Karamürsel ilçesinde tesisatçılık yapan Akif Demir'in kızı, 6 Ağustos 2013'te polise başvurup babasına ulaşamadığını söyledi. Polis ekiplerinin yaptığı çalışmalar sonuçsuz kaldı. Ailesi de Demir'in yurt dışına gittiğini düşündü. Dosyayı yeniden açan polis, Akif Demir'in o dönemdeki banka hesaplarını inceledi, borçlu ve alacağı olduğu kişileri araştırdı. Geçen yıl şubat ayında C.M. (30) ve Halil Özlen gözaltına alındı. Şüphelilerin polisteki ifadelerinde cinayeti itiraf etmeleri üzerine, tarif ettikleri bölgede keşif çalışması yapıldı. Ancak Akif Demir'in cesedine ulaşılamadı. Halil Özlen çıkarıldığı mahkemece tutuklanırken, C.M. hakkında ise kovuşturmaya yer olmadığına karar verildi.
Olayla ilgili Kocaeli 4. Ağır Ceza Mahkemesi'nde açılan davanın görülmesine bugün devam edildi. Duruşma salonunda tutuklu sanık Halil Özlen ve Akif Demir'in ailesi ile avukatlar hazır bulundu. Savcının mütalaasında şu ifadelere yer aldı: "Her ne kadar savunma, cesedin hiçbir şekilde tespit edilemediğini, Akif Demir'in gerçekte ölmemiş olabileceğini, suçun konusunun ceset olduğunu ileri sürmüş ise de, sanık ve tanığın beyanları, olayda kullanılan tabancanın mahiyeti ile aracın içinde ve arkalı önlü koltuklarda oturanlar arasında çok yakın mesafeden ateş edilmiş olması, anlatıma göre maktulün ateş edilme sonrasında hareketsiz kalması, sonrasında cesedin sanık tarafından meskun mahalden uzak ve ıssız bir yerde, yol kenarındaki 5-6 metrelik bir yerden aşağıda atılmış olması ve bir daha kendisinden hiçbir haber alınamamış olması nazara alındığında Akif Demir'in mutlak surette öldürülmüş olduğu kanaatine varılmıştır"
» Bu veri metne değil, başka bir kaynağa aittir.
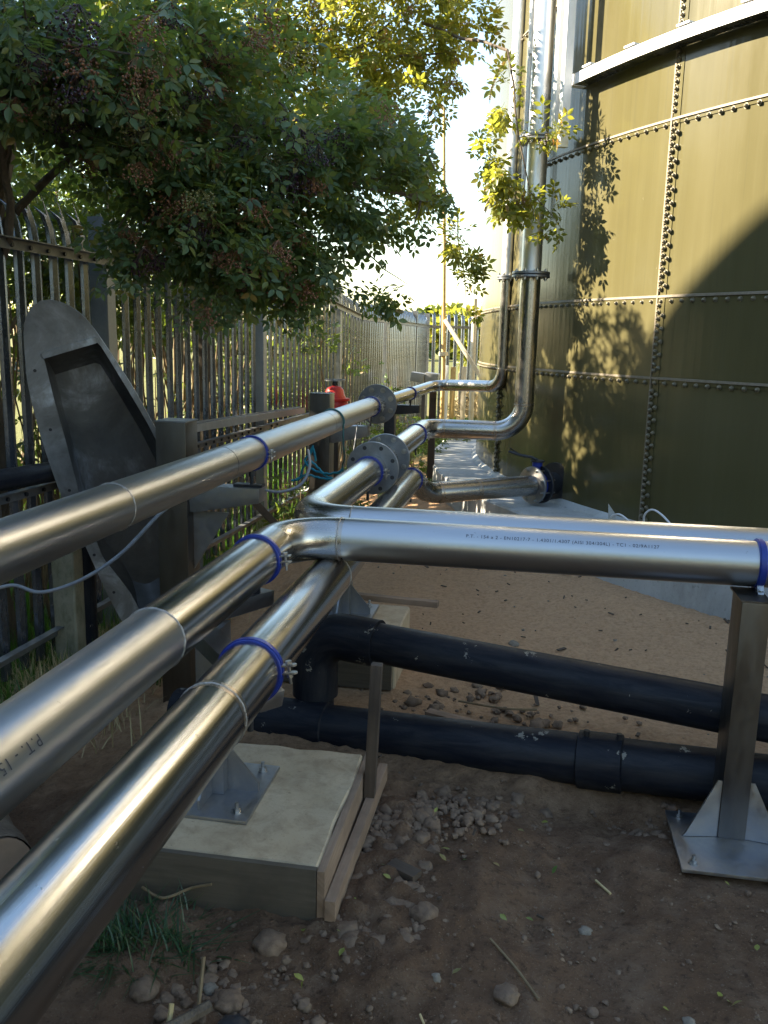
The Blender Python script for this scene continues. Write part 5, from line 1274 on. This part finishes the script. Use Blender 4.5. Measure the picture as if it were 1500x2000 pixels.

Yargıtay'ın ilgili içtihatlarına atıf yapılan mütalaada ayrıca "İçtihatlarda vurgulandığı üzere her öldürme olayında cezalandırmanın mutlak surette cesedin bulunması gibi bir şarta bağlanmasının hukuken ve fiilen mümkün olmayacağı, söz konusu durumun ceza adaleti ile de bağdaşmayacağı açıktır" ifadelerine yer verildi. Halil Özlen ile Akif Demir arasındaki borç meselesinden ötürü, sanık ve tanık anlatımlarına göre Akif Demir'in sürekli parasını istediğine ve Halil Özlen'i tehdit ederek evine kadar gittiğine de vurgu yapan savcı, 'Kasten öldürme' suçunun haksız tahrik altında işlendiğine dair kanaate varıldığını belirterek, cezada bu yönde indirim uygulanmasını talep etti. Savcı, Halil Özlen'e 'Haksız tahrik altında kasten öldürme' suçundan 12 yıldan 18 yıla kadar hapis cezası verilmesini istedi.
Duruşma, taraf avukatlarının mütalaaya karşı savunma hazırlayabilmek amacıyla süre talep etmesi üzerine 15 Haziran gününü erteledi.